> Do this
Determine the count of lines holding the string "empty". Return only the number.

> Supplied material
= = = =

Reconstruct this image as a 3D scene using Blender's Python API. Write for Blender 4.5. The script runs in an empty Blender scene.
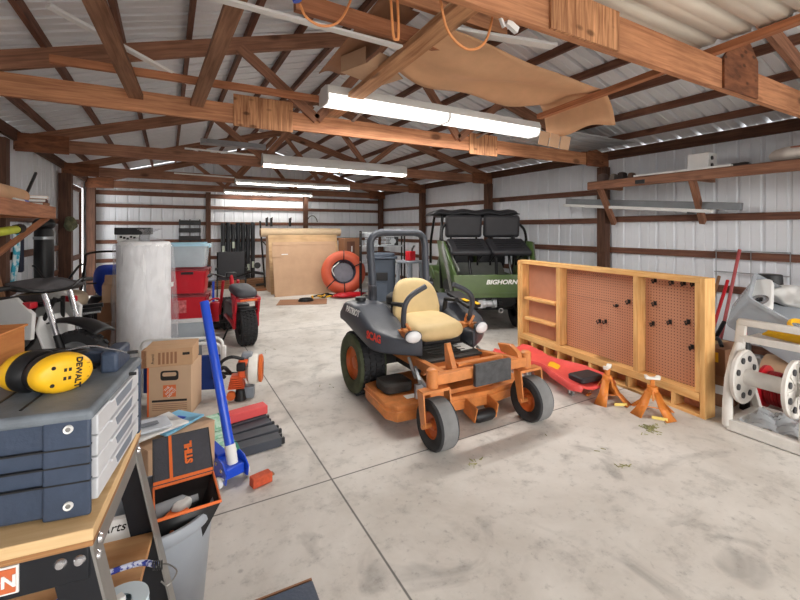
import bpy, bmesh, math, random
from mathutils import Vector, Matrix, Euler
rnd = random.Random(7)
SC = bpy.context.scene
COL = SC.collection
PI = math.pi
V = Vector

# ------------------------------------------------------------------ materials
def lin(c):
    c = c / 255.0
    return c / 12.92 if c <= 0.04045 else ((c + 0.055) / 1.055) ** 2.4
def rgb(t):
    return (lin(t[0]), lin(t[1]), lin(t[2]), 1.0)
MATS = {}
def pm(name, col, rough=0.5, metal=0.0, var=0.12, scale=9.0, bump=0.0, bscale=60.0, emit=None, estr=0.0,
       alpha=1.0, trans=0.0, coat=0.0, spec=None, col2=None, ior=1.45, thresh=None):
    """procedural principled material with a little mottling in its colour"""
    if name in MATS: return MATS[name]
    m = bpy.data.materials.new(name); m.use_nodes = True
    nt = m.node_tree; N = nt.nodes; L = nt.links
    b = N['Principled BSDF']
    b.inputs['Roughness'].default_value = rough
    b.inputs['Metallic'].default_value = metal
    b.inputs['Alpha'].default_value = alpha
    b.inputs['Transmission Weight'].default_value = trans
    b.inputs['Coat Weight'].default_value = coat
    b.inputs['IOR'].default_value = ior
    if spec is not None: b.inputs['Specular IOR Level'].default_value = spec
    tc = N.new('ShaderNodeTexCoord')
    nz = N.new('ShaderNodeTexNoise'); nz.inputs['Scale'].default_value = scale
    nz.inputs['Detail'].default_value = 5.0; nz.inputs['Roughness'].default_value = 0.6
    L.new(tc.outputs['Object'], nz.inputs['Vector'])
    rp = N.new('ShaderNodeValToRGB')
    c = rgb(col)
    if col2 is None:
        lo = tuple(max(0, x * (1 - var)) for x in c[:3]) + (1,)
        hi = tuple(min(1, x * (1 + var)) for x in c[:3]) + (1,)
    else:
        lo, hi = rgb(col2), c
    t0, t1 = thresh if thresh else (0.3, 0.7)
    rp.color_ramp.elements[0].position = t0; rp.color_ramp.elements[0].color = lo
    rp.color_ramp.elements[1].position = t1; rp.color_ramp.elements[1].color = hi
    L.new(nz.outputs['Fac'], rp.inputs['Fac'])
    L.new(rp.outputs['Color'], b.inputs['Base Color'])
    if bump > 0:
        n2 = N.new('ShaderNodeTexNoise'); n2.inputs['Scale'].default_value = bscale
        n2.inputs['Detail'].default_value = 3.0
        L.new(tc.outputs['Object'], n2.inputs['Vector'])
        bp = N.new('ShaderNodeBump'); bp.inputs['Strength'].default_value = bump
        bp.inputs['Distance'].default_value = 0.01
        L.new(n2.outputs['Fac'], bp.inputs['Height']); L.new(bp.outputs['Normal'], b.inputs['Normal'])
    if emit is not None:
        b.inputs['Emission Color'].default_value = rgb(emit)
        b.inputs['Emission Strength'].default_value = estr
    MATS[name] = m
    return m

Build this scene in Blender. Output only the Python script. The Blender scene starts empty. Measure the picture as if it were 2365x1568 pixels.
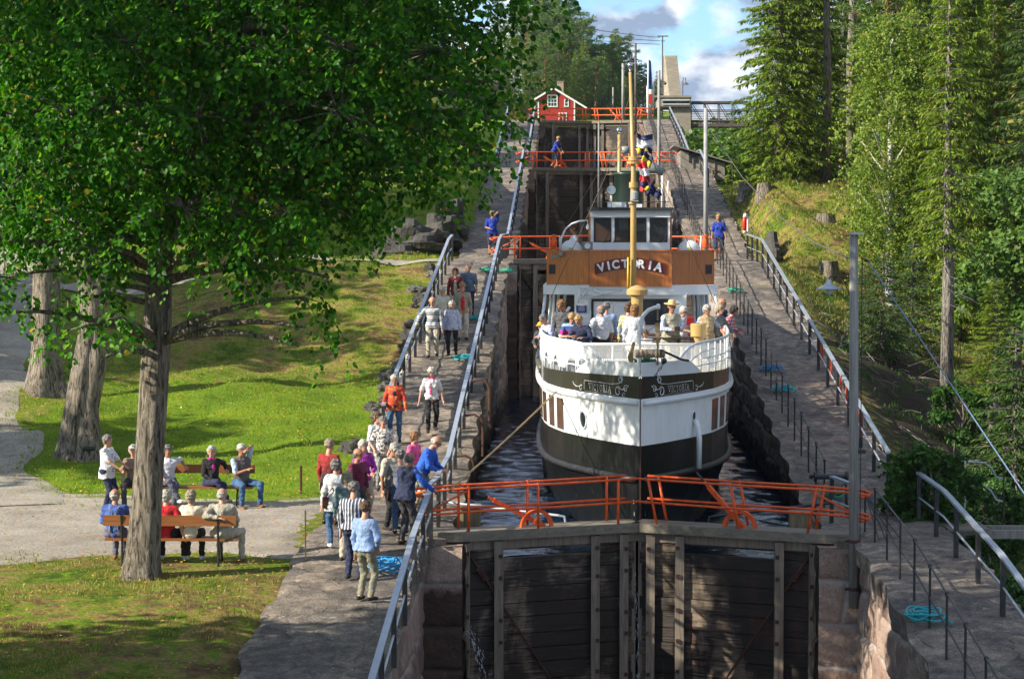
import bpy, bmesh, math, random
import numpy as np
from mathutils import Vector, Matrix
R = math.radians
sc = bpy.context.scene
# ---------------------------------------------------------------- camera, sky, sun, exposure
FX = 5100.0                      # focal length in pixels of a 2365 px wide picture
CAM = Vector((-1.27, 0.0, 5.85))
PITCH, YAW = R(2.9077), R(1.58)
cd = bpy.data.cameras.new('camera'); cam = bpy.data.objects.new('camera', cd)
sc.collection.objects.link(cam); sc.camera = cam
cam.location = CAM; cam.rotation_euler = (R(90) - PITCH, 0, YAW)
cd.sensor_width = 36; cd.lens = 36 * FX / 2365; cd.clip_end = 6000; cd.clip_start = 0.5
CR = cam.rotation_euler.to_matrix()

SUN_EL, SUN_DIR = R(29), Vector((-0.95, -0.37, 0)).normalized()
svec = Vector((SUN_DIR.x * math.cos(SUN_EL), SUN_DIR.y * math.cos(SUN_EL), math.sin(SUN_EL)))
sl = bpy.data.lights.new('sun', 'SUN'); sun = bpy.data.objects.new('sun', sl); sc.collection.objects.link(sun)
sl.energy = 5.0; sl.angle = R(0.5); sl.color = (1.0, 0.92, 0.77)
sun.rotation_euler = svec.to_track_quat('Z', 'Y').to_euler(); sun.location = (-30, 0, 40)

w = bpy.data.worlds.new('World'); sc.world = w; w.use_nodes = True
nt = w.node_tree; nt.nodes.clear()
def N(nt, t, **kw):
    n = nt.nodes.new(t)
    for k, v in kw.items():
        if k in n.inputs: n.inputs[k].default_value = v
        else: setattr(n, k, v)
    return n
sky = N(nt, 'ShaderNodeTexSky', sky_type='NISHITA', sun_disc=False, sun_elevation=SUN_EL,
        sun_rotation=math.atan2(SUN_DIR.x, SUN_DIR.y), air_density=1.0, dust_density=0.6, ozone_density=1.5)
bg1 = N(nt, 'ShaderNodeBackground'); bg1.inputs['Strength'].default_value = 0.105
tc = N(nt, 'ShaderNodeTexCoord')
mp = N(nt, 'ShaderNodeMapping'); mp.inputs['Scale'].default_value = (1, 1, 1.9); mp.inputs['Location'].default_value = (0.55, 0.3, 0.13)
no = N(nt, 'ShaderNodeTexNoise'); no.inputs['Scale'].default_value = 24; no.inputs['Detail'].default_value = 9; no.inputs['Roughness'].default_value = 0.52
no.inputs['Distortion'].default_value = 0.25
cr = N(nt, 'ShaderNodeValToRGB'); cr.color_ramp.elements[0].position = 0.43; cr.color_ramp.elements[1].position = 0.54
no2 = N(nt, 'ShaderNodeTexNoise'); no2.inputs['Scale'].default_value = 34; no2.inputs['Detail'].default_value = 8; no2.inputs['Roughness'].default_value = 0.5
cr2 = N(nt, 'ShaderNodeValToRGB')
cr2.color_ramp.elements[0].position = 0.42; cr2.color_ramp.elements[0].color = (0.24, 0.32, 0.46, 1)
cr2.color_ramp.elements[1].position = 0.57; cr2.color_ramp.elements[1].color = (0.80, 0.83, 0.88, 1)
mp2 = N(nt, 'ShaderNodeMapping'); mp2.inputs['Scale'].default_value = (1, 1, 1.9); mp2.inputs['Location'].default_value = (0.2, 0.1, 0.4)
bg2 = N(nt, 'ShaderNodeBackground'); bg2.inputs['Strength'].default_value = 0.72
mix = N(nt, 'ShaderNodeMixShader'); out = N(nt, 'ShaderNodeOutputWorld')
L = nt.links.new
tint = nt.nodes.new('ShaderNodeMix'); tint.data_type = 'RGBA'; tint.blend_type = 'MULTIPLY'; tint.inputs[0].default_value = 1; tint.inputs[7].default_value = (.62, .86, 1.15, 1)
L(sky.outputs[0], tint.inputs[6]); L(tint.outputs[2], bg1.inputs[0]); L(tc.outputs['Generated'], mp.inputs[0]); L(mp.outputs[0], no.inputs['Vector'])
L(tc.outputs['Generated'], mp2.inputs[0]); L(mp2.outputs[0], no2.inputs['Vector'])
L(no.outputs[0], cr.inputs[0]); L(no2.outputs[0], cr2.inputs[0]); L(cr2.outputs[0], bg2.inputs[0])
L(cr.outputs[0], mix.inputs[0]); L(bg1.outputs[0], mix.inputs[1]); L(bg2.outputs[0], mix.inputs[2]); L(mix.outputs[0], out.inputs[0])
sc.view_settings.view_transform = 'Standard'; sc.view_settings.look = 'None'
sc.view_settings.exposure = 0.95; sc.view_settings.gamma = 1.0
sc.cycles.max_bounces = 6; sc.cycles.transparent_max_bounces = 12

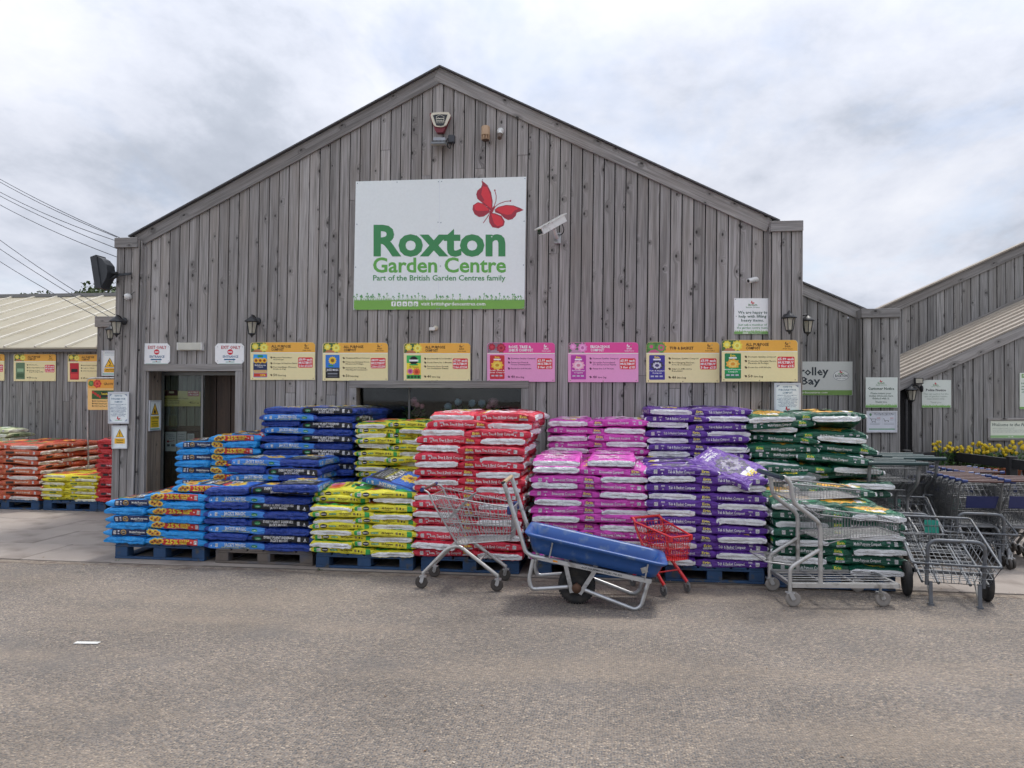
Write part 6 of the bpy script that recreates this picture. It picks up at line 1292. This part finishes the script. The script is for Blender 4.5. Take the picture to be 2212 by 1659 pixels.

= = = =

> Correct output
2